O Supremo Tribunal Federal brasileiro e a Suprema Corte norte-americana ocupam uma posição proeminente em seus respectivos sistemas políticos. Não há questão relevante de natureza política, econômica e, sobretudo, moral que não termine sendo submetida à apreciação dessas cortes. Isso não significa que esses tribunais empreguem seus poderes "supremocráticos" da mesma maneira. Por "fortuna", como diria Maquiavel, nosso Supremo tem se colocado, na presente conjuntura, ao lado da democracia; já a corte de Washington confirmou-se, nesta semana, como vanguarda do atraso.
Enquanto nosso boquirroto Supremo Tribunal Federal vem se empenhando na defesa da integridade do processo eleitoral, do meio ambiente, dos direitos indígenas, do controle das armas e da violência, entre outros valores constitucionais cotidianamente atacados por um presidente hostil à Constituição de 1988, a circunspecta Suprema Corte assumiu, após a derrota eleitoral e a frustrada tentativa de golpe promovida por Trump, a liderança do movimento conservador, promovendo, sem intermediários, o maior processo de regressão constitucional na história constitucional norte-americana.

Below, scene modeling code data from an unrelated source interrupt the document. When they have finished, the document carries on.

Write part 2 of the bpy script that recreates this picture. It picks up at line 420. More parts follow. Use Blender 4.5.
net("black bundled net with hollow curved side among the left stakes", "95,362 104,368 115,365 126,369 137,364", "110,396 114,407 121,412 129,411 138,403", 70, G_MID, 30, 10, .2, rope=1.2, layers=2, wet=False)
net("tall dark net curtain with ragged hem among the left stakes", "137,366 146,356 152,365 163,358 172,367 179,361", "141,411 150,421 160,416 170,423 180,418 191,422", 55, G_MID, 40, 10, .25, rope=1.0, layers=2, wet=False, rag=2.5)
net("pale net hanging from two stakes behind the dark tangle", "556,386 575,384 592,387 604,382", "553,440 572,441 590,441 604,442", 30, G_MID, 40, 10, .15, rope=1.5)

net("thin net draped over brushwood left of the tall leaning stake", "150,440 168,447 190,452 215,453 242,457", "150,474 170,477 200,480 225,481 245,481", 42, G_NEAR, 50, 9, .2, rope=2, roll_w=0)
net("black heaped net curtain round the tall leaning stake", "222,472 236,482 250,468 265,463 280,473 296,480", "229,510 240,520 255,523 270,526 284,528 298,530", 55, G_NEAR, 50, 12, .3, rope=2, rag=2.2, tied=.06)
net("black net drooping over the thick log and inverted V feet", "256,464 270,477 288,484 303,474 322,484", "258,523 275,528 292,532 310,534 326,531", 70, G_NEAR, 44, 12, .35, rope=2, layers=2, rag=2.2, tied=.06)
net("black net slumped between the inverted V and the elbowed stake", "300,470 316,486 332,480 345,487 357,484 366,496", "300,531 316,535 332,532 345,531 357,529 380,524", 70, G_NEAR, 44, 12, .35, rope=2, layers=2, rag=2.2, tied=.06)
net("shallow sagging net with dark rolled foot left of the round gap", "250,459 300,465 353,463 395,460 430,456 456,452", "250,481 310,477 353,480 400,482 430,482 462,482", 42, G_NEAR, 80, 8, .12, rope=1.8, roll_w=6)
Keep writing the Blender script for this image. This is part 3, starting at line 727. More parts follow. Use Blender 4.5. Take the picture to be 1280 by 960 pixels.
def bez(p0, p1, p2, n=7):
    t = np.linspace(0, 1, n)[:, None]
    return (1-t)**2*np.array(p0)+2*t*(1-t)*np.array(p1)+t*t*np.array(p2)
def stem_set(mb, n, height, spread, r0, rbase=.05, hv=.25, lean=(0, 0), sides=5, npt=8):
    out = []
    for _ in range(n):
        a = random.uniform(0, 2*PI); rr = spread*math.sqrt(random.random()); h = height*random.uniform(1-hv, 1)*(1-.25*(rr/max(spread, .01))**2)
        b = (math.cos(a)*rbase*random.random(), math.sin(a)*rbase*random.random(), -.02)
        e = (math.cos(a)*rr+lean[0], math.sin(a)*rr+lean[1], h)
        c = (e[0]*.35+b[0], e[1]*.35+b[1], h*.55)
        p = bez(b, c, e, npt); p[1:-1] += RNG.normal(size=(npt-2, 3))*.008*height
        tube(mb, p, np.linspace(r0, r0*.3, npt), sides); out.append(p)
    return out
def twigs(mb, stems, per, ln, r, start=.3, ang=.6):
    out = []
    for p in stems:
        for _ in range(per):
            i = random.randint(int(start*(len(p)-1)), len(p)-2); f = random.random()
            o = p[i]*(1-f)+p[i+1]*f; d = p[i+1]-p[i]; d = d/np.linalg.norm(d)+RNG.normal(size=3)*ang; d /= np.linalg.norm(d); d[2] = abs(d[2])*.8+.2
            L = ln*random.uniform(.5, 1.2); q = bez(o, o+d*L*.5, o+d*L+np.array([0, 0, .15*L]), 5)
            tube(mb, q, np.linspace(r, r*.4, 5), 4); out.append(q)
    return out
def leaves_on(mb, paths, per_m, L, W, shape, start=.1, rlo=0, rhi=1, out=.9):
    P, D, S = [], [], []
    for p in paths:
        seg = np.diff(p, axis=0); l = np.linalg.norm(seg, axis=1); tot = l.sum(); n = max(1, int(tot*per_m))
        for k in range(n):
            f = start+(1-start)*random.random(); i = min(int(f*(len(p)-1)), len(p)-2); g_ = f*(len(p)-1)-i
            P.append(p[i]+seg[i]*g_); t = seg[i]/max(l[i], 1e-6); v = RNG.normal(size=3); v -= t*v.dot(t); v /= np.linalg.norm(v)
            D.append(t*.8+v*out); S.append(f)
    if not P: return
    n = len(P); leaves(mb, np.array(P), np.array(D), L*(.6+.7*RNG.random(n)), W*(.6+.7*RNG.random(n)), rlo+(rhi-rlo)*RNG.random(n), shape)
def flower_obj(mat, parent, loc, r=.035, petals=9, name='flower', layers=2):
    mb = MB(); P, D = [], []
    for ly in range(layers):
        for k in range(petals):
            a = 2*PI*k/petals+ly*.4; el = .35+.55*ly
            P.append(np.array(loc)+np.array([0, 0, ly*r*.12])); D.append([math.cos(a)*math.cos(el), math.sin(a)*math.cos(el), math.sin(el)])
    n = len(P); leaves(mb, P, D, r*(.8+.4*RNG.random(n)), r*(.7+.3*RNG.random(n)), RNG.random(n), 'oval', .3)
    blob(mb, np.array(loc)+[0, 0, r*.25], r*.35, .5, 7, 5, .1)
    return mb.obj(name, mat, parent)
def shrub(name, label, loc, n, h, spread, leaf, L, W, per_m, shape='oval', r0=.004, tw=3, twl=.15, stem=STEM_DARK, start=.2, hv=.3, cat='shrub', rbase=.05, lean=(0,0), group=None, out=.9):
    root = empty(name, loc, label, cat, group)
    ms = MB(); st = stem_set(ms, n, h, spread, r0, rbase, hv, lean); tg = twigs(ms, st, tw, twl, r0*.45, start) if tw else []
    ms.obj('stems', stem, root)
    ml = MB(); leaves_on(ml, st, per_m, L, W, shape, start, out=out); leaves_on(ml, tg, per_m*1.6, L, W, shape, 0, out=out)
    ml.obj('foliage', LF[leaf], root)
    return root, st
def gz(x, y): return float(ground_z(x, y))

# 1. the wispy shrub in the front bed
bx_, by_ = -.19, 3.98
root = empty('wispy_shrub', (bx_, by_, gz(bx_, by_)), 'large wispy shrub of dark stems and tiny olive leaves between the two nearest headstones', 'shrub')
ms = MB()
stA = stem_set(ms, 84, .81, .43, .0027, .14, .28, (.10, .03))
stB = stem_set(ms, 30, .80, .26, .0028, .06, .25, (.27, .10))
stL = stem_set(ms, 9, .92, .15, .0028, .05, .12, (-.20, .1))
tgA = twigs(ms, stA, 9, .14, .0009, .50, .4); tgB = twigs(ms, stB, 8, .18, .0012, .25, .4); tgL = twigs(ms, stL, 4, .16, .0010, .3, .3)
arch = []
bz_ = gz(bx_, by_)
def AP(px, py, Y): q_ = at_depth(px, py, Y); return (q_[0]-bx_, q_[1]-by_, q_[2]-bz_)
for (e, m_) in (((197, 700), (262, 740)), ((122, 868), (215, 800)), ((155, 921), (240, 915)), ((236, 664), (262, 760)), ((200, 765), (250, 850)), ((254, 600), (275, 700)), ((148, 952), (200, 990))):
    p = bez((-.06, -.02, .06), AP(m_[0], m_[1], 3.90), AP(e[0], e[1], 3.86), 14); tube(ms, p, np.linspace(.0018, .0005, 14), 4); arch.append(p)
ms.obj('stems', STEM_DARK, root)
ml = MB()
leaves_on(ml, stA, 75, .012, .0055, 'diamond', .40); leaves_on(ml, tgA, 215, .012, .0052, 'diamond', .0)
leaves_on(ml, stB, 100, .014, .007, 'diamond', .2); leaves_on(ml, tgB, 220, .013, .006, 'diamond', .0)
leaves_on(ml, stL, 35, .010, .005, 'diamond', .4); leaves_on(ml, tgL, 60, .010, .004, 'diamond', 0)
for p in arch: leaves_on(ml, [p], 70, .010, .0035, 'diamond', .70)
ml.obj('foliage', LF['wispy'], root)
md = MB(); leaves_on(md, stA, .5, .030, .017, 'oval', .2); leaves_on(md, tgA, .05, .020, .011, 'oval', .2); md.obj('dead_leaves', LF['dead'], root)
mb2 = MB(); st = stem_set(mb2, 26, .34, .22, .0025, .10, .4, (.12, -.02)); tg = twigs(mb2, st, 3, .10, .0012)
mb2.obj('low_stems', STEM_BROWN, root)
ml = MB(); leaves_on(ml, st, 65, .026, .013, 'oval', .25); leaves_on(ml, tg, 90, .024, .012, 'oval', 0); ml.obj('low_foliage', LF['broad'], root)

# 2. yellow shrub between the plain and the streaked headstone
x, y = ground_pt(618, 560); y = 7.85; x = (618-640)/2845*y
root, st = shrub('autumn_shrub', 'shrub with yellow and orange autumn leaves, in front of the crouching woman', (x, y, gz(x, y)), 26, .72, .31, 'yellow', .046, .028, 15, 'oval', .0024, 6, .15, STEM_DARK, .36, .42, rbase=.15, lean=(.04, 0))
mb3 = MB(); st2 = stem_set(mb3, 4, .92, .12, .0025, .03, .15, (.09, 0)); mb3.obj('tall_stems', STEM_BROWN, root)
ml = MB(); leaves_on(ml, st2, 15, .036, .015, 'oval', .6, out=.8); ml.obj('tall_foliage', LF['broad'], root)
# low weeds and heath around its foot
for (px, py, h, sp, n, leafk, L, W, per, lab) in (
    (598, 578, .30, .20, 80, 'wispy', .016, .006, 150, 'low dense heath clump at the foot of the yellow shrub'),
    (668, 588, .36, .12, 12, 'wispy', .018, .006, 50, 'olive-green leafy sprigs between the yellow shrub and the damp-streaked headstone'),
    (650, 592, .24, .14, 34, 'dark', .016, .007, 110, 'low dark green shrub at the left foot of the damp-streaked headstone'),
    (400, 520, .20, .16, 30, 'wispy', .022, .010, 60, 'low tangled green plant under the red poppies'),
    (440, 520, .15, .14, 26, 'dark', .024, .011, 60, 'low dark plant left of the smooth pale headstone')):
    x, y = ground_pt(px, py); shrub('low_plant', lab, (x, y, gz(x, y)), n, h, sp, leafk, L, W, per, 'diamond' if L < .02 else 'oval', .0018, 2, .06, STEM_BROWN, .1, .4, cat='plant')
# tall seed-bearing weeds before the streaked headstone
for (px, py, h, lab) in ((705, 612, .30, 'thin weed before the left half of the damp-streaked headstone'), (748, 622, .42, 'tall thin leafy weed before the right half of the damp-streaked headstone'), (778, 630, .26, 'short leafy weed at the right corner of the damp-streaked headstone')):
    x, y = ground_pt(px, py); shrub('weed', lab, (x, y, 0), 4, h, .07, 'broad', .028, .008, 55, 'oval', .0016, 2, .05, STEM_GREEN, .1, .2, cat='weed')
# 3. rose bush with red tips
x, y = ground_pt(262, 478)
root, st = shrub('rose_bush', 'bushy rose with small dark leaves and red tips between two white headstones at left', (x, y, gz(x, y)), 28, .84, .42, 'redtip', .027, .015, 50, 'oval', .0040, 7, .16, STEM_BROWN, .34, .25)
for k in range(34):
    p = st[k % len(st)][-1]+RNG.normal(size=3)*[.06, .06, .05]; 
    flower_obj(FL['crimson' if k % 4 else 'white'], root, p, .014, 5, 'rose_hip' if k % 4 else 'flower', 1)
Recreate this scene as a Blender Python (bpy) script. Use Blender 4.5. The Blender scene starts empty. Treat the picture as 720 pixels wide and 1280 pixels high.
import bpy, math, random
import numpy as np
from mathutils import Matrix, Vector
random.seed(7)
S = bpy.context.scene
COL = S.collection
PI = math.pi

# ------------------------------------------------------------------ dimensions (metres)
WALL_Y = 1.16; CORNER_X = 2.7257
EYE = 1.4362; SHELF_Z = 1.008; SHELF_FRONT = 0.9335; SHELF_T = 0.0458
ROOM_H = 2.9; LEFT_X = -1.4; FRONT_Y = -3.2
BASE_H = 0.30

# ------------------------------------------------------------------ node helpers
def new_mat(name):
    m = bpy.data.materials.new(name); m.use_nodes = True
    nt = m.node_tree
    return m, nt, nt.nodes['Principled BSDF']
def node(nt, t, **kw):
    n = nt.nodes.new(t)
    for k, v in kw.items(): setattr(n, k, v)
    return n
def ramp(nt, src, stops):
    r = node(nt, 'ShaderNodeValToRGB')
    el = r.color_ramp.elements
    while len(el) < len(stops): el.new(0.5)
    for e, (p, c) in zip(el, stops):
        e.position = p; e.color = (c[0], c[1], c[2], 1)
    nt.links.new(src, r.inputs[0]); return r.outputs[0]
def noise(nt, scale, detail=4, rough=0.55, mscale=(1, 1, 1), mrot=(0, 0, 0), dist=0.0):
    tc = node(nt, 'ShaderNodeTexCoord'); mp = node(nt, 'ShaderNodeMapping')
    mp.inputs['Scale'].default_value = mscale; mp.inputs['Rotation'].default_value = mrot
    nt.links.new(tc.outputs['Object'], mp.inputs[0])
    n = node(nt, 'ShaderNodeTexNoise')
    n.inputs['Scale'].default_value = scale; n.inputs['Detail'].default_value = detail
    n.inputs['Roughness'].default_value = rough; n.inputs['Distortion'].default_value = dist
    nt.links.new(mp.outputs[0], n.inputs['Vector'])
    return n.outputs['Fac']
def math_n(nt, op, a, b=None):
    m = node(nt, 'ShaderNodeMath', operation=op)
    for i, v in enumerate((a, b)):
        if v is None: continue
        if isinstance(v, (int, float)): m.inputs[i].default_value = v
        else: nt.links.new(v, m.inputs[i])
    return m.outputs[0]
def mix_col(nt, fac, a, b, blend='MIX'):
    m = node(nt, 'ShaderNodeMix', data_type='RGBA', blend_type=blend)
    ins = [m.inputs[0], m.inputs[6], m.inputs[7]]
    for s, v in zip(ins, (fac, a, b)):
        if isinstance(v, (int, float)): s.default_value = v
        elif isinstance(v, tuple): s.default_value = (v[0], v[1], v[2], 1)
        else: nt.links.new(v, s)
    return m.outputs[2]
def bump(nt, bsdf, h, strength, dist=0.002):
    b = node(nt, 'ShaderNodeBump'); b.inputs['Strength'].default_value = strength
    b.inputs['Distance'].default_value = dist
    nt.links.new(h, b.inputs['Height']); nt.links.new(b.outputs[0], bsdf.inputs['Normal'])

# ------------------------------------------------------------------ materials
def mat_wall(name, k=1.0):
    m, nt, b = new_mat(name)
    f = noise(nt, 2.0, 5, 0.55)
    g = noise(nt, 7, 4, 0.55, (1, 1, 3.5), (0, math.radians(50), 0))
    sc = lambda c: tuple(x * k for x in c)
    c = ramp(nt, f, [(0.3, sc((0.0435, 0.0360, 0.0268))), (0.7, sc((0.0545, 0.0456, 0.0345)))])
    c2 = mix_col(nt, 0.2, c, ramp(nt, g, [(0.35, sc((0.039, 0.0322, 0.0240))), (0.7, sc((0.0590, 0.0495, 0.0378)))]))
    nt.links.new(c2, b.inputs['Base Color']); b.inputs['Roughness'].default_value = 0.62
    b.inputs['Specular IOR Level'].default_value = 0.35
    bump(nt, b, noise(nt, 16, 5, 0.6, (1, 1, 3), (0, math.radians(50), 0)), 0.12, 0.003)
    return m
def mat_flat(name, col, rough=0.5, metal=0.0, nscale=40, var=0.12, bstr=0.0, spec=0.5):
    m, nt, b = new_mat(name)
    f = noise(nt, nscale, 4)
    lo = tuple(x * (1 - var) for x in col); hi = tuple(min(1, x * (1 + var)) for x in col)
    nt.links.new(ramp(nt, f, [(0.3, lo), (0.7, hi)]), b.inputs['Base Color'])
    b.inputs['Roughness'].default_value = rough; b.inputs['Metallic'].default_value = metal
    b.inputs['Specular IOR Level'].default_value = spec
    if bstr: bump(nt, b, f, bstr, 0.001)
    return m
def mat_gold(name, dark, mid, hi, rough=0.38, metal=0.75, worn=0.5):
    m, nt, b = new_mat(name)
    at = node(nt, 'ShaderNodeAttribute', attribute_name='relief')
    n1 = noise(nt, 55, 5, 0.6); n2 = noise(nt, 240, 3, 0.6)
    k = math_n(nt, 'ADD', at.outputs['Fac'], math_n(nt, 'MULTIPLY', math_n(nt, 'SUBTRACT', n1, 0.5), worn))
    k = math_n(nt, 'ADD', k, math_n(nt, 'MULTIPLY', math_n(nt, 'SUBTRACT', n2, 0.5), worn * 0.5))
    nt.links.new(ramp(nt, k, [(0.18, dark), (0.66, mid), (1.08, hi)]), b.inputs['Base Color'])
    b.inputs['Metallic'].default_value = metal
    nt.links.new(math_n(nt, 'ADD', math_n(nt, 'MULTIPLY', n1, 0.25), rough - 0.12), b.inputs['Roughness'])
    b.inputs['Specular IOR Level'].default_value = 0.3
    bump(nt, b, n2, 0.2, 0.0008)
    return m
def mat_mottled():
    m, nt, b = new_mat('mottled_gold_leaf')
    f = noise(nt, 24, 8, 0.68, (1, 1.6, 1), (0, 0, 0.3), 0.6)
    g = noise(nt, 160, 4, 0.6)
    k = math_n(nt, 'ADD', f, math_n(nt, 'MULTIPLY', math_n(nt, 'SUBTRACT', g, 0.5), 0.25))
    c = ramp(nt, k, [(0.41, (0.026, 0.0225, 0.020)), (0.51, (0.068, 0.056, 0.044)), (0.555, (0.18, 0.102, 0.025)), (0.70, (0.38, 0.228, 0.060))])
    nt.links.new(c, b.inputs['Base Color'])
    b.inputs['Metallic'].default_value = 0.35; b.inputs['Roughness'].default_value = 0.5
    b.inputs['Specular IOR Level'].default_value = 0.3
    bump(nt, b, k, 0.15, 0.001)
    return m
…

Em sua recente safra de decisões, a Suprema Corte restringiu o direito ao aborto, ao casamento entre pessoas do mesmo sexo, limitou o poder dos Estados de regular o acesso a armas de fogo e constrangeu severamente a capacidade do governo federal de promover a redução dos gases de efeito estufa, com impacto sobre o clima de todo o planeta. Fica claro, pelo andar da carruagem, que temas como a ação afirmativa e a igualdade do voto também podem entrar na sua alça de mira.
O protagonismo político das supremas cortes no Brasil e nos Estados Unidos, embora apresentem sinais opostos nessa quadra da história, decorre, sobretudo, de uma profunda disfuncionalidade dos nossos sistemas políticos.
Quando os mecanismos de representação política se tornam incapazes de promover consensos básicos; quando governantes deixam de cumprir promessas elementares, ou; quando atores políticos e institucionais se demonstram descompromissados com procedimentos e práticas constitucionais, é natural que o sistema de Justiça se veja sobrecarregado com questões políticas. Esse deslocamento da política para o Judiciário provoca, inevitavelmente, um forte desgaste na autoridade dos tribunais e, consequentemente, da própria lei.
A forte polarização política no Brasil e nos Estados Unidos, potencializada pelas redes sociais e levada a extremos por populistas como Trump e Bolsonaro, reduziram ainda mais a capacidade do sistema político de encontrar alternativas racionais e consensuais para o enfrentamento de desafios complexos dos cidadãos. Ao invés de operar para construir convergências, populistas maximizam seu poder pela exploração dos conflitos e divergências.
Essa mesma polarização impacta ainda a composição dos tribunais, inviabilizando a manutenção de uma postura imparcial. Presidentes e senadores —lá e cá— passaram a empregar de maneira cada vez mais estratégica suas prerrogativas para a nomeação de magistrados encarregados de defender seus interesses e cosmovisões, em detrimento da defesa da lei e da Constituição.
Enquanto não formos capazes de reformar nosso sistema político, para que ele se torne capaz de coordenar conflitos e implementar soluções para problemas da comunidade, estaremos fadados a conviver com a judicialização da política. O que a experiência norte-americana nos ensina é que a "fortuna" nem sempre estará ao lado da Constituição e da democracia.